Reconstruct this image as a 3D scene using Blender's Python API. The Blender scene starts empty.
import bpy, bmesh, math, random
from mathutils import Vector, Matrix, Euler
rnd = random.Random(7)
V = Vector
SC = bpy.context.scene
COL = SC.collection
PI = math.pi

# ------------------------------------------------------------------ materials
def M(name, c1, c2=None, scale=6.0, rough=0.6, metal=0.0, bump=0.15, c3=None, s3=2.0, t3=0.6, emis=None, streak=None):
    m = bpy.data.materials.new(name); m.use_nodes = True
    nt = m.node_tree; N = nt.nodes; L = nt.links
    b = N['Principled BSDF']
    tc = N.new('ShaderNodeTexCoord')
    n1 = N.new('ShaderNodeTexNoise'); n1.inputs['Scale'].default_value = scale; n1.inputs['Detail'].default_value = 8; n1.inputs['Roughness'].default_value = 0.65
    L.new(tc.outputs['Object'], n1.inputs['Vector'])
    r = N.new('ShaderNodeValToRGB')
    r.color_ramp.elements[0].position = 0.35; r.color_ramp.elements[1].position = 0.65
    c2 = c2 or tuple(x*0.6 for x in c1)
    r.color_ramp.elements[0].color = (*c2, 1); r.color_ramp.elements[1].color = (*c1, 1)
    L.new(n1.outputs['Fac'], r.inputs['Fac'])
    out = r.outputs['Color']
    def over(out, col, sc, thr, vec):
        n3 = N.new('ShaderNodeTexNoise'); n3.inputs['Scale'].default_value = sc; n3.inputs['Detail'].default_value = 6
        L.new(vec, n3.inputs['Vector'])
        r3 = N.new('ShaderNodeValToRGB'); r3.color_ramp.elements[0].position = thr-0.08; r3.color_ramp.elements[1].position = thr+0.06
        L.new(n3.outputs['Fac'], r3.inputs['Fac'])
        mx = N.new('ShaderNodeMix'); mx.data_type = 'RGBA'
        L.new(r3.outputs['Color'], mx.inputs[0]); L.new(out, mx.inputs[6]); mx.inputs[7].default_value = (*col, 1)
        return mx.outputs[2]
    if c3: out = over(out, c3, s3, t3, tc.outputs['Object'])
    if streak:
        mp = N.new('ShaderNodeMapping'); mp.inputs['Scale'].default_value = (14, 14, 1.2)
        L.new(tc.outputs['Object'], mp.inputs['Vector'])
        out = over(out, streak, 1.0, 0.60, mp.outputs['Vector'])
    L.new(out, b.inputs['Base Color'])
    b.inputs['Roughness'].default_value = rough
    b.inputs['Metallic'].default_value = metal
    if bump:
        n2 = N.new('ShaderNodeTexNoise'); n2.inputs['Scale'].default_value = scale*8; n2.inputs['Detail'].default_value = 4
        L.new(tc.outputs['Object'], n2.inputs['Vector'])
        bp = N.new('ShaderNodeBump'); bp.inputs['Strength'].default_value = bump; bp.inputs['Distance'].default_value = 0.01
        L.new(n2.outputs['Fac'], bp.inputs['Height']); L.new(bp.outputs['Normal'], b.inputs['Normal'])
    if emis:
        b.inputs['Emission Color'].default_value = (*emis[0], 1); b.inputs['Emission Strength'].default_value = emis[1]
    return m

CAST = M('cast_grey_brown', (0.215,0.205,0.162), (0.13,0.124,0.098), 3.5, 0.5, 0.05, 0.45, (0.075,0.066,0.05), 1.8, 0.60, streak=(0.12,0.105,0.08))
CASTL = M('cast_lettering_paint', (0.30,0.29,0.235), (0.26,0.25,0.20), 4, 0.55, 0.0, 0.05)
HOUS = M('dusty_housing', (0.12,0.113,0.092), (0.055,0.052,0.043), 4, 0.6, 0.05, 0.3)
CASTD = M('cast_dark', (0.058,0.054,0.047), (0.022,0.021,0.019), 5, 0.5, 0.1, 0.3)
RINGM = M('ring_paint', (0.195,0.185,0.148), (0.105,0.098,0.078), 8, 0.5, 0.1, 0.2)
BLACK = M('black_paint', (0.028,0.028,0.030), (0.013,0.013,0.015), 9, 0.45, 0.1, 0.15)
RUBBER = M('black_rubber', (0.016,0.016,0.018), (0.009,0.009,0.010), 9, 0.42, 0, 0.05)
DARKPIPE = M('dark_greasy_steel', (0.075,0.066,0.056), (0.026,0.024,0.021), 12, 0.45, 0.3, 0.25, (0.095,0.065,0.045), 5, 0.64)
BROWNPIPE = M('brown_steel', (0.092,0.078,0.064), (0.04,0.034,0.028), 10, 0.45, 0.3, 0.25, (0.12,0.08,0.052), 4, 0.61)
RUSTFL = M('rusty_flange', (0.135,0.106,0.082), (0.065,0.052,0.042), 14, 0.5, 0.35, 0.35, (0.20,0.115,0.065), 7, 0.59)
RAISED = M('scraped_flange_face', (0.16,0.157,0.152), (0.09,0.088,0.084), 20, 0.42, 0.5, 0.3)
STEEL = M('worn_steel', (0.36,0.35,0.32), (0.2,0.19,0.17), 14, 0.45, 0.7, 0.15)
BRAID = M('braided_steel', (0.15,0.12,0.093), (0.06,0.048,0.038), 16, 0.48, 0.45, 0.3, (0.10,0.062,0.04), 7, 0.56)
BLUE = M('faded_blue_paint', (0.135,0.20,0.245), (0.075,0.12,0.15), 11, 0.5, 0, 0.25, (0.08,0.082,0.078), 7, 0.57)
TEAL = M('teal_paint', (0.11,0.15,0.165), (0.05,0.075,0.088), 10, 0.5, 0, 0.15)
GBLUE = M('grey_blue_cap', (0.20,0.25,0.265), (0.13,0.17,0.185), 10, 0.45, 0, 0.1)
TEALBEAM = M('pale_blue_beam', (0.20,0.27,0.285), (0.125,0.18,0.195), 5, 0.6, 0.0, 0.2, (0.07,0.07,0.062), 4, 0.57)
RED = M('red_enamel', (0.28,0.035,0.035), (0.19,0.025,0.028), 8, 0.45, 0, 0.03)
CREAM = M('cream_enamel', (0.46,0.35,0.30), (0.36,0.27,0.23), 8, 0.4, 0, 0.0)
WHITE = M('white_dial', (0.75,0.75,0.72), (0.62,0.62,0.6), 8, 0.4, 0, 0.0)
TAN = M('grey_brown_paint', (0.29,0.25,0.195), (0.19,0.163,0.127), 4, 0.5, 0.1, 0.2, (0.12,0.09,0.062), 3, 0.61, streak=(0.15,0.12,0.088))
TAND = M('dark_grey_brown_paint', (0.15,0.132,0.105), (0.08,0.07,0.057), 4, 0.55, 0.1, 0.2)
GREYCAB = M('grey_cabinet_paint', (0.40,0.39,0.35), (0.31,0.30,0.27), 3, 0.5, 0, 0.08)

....

» **Exercise description**
Quote the listing above from its first line to the line with "PI = math.pi", inclusive, and add nothing.

» **Answer in full**
Reconstruct this image as a 3D scene using Blender's Python API. The Blender scene starts empty.
import bpy, bmesh, math, random
from mathutils import Vector, Matrix, Euler
rnd = random.Random(7)
V = Vector
SC = bpy.context.scene
COL = SC.collection
PI = math.pi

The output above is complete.